--- START OF Recorded information ---

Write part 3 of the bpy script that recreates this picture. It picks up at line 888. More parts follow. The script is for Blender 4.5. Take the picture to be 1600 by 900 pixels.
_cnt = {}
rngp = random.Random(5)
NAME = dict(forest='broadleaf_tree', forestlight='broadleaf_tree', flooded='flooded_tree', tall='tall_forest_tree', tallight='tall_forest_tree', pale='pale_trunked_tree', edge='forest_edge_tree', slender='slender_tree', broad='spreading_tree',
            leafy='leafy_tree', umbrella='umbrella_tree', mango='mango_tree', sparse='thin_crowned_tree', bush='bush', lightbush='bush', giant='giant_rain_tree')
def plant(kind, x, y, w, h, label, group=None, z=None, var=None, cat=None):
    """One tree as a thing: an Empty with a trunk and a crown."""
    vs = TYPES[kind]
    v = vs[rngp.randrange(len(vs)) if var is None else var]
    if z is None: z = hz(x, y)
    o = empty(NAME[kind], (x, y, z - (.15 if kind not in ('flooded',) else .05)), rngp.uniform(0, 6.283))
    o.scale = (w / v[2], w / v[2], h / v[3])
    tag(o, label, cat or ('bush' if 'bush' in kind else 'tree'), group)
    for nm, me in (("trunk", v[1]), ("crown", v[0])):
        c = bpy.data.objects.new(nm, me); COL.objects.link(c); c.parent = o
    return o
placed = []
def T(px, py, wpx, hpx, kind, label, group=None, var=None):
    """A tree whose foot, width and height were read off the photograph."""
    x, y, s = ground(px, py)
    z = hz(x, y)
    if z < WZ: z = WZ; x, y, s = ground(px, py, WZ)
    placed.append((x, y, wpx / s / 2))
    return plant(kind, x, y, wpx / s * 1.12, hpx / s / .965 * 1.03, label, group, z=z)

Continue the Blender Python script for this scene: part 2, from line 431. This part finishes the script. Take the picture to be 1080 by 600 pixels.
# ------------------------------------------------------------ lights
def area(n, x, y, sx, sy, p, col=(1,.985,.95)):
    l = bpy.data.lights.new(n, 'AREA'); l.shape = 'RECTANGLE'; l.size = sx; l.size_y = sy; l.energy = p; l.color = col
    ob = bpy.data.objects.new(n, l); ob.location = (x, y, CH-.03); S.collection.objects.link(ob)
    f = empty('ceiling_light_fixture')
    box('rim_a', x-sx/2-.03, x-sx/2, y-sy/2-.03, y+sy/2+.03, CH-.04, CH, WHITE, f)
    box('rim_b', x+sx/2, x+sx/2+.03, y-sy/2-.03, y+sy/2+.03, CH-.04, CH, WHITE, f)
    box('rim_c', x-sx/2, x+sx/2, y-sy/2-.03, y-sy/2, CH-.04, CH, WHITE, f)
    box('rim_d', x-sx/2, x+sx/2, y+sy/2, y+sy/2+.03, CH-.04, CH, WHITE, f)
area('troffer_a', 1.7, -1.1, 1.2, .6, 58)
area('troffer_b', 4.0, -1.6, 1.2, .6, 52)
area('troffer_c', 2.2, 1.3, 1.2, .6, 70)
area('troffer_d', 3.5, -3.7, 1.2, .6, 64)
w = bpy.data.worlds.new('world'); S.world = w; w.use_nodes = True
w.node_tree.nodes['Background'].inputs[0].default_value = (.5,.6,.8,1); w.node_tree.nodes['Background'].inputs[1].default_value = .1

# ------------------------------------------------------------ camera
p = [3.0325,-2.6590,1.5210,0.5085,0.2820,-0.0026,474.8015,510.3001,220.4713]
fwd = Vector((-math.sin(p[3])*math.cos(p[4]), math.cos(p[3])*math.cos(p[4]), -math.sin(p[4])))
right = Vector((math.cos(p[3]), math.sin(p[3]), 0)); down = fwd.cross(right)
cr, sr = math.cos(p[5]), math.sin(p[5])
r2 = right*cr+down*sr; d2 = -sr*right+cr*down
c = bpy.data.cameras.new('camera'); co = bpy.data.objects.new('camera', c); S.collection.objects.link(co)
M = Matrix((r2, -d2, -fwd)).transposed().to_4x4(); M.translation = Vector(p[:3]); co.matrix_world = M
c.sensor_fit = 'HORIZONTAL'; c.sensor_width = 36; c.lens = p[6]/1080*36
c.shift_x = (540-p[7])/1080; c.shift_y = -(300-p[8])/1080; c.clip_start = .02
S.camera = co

--- END OF Recorded information ---

→ Exercise prompt: From the first line of the data through the line with "return plant(kind, x, y, wpx", quote each line exactly and add nothing else.

→ Solved exercise:
Write part 3 of the bpy script that recreates this picture. It picks up at line 888. More parts follow. The script is for Blender 4.5. Take the picture to be 1600 by 900 pixels.
_cnt = {}
rngp = random.Random(5)
NAME = dict(forest='broadleaf_tree', forestlight='broadleaf_tree', flooded='flooded_tree', tall='tall_forest_tree', tallight='tall_forest_tree', pale='pale_trunked_tree', edge='forest_edge_tree', slender='slender_tree', broad='spreading_tree',
            leafy='leafy_tree', umbrella='umbrella_tree', mango='mango_tree', sparse='thin_crowned_tree', bush='bush', lightbush='bush', giant='giant_rain_tree')
def plant(kind, x, y, w, h, label, group=None, z=None, var=None, cat=None):
    """One tree as a thing: an Empty with a trunk and a crown."""
    vs = TYPES[kind]
    v = vs[rngp.randrange(len(vs)) if var is None else var]
    if z is None: z = hz(x, y)
    o = empty(NAME[kind], (x, y, z - (.15 if kind not in ('flooded',) else .05)), rngp.uniform(0, 6.283))
    o.scale = (w / v[2], w / v[2], h / v[3])
    tag(o, label, cat or ('bush' if 'bush' in kind else 'tree'), group)
    for nm, me in (("trunk", v[1]), ("crown", v[0])):
        c = bpy.data.objects.new(nm, me); COL.objects.link(c); c.parent = o
    return o
placed = []
def T(px, py, wpx, hpx, kind, label, group=None, var=None):
    """A tree whose foot, width and height were read off the photograph."""
    x, y, s = ground(px, py)
    z = hz(x, y)
    if z < WZ: z = WZ; x, y, s = ground(px, py, WZ)
    placed.append((x, y, wpx / s / 2))
    return plant(kind, x, y, wpx / s * 1.12, hpx / s / .965 * 1.03, label, group, z=z)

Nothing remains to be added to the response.